:: Information shown

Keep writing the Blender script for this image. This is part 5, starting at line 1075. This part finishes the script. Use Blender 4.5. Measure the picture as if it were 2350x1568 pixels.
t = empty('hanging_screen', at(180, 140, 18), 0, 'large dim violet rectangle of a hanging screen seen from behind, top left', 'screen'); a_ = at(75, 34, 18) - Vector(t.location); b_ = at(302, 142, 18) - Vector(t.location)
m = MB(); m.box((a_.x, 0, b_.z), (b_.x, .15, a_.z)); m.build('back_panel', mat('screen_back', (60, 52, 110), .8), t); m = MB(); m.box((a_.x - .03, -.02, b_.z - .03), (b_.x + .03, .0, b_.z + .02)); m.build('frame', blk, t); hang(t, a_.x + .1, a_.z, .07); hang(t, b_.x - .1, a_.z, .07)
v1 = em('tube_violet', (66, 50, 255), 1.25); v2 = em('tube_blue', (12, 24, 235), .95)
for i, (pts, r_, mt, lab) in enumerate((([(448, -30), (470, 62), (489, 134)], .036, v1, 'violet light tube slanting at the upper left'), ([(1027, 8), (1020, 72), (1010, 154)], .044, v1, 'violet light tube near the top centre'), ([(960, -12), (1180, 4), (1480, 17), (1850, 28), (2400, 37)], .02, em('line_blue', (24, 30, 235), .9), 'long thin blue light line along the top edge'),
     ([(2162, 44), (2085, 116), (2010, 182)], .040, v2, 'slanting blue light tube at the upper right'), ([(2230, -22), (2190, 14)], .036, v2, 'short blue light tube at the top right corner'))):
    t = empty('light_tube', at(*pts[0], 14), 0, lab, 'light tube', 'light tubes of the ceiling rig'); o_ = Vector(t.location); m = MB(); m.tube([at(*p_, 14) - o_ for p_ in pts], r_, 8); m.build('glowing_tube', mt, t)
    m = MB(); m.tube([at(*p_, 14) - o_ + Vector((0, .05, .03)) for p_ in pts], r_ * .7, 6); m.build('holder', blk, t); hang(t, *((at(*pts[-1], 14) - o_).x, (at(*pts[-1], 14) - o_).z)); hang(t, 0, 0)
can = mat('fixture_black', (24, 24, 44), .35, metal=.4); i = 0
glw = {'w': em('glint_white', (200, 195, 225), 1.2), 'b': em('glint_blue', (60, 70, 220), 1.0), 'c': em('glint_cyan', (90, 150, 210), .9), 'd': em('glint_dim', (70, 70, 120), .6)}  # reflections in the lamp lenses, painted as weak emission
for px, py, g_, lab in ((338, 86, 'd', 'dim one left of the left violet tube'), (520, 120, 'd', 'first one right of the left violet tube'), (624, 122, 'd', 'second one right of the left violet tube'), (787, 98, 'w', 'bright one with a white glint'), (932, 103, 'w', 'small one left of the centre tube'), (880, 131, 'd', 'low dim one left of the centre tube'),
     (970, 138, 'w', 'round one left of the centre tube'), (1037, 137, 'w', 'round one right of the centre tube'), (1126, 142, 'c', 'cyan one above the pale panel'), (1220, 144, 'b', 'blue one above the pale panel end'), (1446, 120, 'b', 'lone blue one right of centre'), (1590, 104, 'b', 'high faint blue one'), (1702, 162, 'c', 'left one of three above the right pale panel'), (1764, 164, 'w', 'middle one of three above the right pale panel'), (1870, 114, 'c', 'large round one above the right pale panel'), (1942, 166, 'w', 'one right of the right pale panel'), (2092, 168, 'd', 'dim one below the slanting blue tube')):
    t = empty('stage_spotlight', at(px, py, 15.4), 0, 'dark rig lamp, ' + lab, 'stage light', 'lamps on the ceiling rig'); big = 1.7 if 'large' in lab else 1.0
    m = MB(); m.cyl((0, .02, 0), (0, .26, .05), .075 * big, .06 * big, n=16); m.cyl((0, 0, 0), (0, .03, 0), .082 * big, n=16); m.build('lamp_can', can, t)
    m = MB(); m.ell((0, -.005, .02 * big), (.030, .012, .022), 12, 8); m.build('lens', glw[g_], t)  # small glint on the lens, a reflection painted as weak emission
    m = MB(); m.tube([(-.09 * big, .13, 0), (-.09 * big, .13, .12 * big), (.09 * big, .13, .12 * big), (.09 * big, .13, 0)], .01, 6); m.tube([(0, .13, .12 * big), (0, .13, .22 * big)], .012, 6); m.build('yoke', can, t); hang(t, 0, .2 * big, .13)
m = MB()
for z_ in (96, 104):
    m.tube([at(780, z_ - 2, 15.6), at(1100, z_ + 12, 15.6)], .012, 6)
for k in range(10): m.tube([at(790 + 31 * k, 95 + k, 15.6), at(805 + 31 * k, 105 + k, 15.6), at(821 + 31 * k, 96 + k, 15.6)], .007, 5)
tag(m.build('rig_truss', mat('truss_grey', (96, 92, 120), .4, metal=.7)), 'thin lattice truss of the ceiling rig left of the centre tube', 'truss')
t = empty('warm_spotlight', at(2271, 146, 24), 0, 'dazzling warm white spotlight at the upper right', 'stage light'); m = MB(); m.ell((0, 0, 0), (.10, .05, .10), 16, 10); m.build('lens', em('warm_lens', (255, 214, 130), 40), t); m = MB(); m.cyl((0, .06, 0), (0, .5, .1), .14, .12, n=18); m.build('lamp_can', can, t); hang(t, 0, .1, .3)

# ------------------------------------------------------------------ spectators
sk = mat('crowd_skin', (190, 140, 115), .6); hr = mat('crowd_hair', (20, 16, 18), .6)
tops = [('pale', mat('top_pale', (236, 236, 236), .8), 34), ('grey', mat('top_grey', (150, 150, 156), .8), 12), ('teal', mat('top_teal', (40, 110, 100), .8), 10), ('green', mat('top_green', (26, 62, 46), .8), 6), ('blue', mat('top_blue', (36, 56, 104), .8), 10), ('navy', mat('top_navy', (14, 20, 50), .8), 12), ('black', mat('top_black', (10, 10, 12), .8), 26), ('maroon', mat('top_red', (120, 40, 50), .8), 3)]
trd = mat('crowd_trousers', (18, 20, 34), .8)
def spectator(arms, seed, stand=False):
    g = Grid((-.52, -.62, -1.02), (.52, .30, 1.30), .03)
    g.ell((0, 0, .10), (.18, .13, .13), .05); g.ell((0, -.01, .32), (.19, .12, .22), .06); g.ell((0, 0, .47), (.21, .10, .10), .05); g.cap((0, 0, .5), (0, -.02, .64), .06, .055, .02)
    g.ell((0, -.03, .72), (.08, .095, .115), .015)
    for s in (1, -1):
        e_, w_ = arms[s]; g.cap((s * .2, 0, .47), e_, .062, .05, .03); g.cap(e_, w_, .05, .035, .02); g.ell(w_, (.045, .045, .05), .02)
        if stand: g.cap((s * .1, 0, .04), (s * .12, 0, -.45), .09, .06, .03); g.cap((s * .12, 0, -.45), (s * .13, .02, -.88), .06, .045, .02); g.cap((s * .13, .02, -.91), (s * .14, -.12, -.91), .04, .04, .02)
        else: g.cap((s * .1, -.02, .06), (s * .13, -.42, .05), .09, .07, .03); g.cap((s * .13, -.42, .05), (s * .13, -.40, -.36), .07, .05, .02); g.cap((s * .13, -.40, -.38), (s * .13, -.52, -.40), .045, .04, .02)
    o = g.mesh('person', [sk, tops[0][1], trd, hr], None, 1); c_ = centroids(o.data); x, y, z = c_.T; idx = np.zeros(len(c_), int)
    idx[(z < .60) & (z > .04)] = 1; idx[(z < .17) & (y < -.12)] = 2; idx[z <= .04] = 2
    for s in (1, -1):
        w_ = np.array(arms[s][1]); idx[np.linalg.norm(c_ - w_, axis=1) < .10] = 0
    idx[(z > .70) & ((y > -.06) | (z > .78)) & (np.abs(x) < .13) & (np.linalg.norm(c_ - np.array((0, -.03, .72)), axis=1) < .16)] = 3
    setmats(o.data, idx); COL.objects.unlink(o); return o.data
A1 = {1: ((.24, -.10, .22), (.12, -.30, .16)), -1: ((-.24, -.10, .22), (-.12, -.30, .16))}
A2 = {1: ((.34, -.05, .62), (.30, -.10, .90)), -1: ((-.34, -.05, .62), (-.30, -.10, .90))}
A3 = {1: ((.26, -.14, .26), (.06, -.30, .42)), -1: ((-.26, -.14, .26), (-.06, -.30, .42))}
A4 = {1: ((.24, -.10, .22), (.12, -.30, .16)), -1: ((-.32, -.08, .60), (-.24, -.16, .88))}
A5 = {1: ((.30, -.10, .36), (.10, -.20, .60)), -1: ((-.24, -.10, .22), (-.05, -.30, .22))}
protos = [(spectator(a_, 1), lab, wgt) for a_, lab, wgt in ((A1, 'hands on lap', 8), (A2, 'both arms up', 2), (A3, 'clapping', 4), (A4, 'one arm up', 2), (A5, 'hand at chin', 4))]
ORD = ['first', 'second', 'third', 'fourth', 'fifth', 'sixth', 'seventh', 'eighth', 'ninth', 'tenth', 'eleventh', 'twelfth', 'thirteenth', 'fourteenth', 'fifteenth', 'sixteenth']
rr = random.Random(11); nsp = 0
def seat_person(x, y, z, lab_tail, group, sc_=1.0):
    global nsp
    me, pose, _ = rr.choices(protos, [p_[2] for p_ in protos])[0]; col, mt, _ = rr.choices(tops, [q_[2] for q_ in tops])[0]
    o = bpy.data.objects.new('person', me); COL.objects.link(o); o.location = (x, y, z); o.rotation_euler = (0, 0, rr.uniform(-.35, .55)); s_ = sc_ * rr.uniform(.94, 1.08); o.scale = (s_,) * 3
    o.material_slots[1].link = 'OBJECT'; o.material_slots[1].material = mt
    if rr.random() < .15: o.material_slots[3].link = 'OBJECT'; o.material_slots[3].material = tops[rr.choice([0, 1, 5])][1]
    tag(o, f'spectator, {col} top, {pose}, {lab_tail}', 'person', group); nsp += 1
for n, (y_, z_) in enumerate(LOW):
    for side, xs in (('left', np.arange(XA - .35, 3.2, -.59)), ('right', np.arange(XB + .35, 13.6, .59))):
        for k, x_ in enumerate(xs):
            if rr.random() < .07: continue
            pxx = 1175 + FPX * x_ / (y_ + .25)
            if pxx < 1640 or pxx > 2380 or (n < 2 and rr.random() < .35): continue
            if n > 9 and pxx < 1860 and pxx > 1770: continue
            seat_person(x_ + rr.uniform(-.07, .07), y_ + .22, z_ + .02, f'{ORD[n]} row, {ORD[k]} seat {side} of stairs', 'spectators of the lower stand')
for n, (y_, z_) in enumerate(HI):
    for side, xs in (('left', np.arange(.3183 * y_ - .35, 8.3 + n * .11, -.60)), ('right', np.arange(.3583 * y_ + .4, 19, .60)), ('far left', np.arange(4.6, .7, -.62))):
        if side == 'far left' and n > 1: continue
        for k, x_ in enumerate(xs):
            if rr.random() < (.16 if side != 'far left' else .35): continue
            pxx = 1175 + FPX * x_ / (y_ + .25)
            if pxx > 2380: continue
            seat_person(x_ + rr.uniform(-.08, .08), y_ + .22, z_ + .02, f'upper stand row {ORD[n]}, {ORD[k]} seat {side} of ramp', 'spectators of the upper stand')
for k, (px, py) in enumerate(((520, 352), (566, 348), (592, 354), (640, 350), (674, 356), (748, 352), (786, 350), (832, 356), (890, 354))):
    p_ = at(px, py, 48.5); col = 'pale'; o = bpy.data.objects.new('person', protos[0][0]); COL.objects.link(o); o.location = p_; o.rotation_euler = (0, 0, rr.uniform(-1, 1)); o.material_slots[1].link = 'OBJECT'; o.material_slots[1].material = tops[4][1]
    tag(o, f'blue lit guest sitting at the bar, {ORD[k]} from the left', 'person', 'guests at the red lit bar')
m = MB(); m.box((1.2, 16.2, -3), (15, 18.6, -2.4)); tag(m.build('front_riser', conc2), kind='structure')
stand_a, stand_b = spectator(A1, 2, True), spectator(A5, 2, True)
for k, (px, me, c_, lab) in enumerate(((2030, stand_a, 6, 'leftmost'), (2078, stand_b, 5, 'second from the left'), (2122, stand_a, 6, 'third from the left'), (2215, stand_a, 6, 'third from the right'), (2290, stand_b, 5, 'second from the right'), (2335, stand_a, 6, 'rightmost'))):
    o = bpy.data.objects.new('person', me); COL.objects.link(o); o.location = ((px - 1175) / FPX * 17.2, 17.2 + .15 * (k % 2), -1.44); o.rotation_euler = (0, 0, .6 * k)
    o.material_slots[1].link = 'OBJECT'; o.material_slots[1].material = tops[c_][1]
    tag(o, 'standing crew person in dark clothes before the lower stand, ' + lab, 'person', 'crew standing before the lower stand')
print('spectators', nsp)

::::
:: Information shown

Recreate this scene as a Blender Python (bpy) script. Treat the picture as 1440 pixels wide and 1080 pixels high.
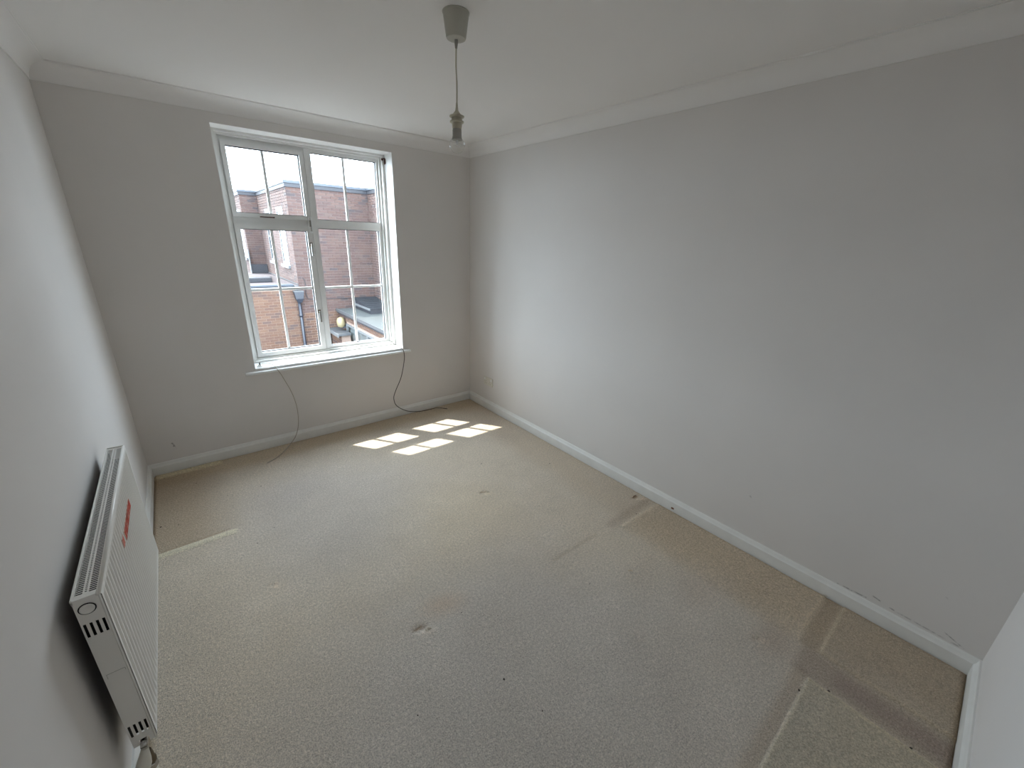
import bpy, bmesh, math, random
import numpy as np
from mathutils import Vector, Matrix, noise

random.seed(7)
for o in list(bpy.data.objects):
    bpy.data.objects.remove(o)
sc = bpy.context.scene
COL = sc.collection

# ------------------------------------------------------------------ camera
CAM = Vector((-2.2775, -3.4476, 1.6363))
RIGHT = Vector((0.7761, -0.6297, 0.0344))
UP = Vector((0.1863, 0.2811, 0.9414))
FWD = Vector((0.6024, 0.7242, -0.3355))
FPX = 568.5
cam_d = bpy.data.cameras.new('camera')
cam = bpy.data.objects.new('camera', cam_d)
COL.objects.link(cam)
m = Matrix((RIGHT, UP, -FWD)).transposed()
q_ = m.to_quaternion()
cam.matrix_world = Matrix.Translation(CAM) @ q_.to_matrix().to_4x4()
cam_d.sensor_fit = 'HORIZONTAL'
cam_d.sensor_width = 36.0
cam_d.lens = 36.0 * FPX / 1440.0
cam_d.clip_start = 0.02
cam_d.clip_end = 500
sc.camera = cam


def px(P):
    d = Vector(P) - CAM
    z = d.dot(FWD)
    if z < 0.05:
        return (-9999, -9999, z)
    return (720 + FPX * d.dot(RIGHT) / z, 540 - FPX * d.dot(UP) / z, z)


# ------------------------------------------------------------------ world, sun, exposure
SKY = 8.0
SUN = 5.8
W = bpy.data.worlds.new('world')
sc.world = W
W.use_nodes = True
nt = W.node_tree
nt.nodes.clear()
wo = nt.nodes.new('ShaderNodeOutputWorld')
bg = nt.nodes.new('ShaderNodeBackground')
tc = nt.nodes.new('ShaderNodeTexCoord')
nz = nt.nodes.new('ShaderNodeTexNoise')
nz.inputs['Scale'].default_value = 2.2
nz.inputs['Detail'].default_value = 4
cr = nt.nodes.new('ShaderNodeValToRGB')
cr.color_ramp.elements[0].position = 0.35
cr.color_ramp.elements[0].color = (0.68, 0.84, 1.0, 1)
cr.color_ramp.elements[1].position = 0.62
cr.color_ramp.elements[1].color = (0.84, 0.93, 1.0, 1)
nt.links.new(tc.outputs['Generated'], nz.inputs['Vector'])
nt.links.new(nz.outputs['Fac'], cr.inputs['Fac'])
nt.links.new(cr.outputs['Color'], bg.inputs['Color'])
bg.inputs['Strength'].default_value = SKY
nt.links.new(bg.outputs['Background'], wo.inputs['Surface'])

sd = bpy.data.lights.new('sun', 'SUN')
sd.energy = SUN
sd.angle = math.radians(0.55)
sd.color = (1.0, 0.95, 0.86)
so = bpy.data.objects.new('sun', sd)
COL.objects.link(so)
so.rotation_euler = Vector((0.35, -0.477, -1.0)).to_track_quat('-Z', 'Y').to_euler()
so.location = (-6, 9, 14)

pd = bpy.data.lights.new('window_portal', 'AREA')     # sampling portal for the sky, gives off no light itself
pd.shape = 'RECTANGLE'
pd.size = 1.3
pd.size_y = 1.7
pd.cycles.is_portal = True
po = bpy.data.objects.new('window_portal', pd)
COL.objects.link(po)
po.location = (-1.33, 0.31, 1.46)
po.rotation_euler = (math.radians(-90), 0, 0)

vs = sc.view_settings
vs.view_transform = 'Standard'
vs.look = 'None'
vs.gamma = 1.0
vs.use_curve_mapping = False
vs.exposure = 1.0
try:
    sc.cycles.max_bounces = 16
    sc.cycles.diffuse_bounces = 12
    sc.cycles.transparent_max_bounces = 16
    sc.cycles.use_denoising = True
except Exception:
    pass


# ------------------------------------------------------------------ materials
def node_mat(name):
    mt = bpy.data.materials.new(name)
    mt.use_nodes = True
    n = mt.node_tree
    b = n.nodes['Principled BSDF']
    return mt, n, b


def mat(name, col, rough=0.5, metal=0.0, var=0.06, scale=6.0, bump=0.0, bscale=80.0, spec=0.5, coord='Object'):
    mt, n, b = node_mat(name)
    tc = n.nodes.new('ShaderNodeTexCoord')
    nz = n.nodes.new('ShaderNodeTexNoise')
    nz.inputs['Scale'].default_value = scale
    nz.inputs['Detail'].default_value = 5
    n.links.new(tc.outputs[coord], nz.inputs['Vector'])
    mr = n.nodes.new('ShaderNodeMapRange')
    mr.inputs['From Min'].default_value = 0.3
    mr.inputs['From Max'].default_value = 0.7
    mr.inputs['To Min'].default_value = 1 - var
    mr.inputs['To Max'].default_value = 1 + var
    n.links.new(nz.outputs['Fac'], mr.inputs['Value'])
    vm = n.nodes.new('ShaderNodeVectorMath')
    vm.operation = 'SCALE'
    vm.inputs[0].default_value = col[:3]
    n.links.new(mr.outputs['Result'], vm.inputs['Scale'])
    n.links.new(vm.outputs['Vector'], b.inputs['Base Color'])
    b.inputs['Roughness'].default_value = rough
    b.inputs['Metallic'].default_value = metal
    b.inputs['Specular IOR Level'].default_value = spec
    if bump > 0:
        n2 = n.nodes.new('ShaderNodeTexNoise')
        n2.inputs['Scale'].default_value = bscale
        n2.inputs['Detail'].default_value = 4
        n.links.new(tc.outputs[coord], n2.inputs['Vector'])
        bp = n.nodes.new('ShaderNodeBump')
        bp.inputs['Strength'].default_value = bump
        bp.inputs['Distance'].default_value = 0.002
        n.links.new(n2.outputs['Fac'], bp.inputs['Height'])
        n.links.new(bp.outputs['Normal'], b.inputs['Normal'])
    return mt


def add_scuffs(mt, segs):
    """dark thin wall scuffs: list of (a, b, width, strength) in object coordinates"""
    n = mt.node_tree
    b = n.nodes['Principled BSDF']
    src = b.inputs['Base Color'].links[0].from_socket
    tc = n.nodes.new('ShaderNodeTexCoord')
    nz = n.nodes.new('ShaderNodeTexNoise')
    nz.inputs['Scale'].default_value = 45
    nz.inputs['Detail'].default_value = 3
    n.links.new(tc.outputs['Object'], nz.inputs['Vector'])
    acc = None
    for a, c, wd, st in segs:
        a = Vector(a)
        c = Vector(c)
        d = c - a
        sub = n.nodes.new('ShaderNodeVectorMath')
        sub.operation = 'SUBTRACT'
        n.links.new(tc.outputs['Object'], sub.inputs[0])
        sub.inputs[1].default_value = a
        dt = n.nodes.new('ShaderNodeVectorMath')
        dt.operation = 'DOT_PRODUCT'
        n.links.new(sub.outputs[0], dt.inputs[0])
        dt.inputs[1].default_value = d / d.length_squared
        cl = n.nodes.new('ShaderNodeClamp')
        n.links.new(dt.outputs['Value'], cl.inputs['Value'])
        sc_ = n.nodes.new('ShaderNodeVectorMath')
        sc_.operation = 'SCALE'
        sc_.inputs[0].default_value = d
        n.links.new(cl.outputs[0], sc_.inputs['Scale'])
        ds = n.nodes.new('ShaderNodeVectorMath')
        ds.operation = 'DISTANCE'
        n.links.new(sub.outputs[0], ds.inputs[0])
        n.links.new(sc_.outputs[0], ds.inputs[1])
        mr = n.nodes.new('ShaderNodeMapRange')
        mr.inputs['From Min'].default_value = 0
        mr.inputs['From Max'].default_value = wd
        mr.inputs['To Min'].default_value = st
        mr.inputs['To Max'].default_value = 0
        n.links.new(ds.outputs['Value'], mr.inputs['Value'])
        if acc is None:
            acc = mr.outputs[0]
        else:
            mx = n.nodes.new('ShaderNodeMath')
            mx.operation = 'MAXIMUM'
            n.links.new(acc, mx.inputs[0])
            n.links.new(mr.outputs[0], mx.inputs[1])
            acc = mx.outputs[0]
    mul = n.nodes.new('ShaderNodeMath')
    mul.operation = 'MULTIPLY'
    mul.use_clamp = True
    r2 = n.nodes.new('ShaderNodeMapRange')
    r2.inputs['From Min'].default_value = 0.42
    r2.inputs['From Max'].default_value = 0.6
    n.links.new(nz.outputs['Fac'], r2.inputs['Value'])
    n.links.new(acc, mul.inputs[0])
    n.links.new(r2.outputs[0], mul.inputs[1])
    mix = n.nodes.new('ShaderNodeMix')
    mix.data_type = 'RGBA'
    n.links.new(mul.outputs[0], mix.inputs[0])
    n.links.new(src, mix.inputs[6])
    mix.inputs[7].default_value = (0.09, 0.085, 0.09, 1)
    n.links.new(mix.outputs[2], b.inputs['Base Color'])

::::

### Written task:
Your job is to reproduce the lines from the one with "Recreate this scene" through the one with "COL = sc.collection", both kept, exactly as they are. Leave out the pictures.

### Result of this task:
Recreate this scene as a Blender Python (bpy) script. Treat the picture as 1440 pixels wide and 1080 pixels high.
import bpy, bmesh, math, random
import numpy as np
from mathutils import Vector, Matrix, noise

random.seed(7)
for o in list(bpy.data.objects):
    bpy.data.objects.remove(o)
sc = bpy.context.scene
COL = sc.collection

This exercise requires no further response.